## Task objective
Using the listing below, select the lines with the word "script" and copy them.

---*---

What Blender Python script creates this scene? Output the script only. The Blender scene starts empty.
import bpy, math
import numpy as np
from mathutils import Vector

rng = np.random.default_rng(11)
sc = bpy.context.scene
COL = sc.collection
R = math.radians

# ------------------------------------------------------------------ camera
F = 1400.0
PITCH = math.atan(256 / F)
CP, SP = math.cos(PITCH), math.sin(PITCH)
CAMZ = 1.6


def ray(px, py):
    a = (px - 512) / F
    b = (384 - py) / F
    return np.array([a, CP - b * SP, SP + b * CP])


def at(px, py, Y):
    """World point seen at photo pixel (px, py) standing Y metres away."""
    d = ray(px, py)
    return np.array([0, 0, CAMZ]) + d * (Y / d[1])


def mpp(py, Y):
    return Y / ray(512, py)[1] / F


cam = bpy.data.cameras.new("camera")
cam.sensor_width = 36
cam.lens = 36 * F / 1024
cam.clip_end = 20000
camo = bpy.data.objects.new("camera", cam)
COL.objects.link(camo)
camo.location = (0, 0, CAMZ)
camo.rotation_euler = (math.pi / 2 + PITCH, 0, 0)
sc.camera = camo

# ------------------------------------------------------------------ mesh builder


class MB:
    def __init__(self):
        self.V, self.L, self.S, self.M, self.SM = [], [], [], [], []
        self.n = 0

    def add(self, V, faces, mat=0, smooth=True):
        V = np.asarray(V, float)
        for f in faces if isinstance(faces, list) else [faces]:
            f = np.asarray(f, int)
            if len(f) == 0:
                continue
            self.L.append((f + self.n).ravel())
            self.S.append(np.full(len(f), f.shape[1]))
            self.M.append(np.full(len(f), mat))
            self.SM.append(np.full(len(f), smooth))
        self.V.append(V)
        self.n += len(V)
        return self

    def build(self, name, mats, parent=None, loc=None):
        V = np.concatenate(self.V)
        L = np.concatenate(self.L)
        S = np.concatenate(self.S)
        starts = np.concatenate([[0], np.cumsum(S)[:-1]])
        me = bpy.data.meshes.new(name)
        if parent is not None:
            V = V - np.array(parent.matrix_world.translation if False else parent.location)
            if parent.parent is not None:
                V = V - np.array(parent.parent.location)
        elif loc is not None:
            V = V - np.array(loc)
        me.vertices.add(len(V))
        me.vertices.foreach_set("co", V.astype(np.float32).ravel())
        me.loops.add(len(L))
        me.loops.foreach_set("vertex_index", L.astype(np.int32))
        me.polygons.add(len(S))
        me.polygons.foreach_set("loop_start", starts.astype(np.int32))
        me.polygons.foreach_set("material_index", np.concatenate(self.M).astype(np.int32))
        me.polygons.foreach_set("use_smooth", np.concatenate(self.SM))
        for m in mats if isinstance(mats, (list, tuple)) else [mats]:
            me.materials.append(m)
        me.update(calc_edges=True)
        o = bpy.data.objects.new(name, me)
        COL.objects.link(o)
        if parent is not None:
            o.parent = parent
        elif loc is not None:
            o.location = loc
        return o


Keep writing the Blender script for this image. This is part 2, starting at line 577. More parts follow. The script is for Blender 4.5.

---*---

## Worked answer
What Blender Python script creates this scene? Output the script only. The Blender scene starts empty.
Keep writing the Blender script for this image. This is part 2, starting at line 577. More parts follow. The script is for Blender 4.5.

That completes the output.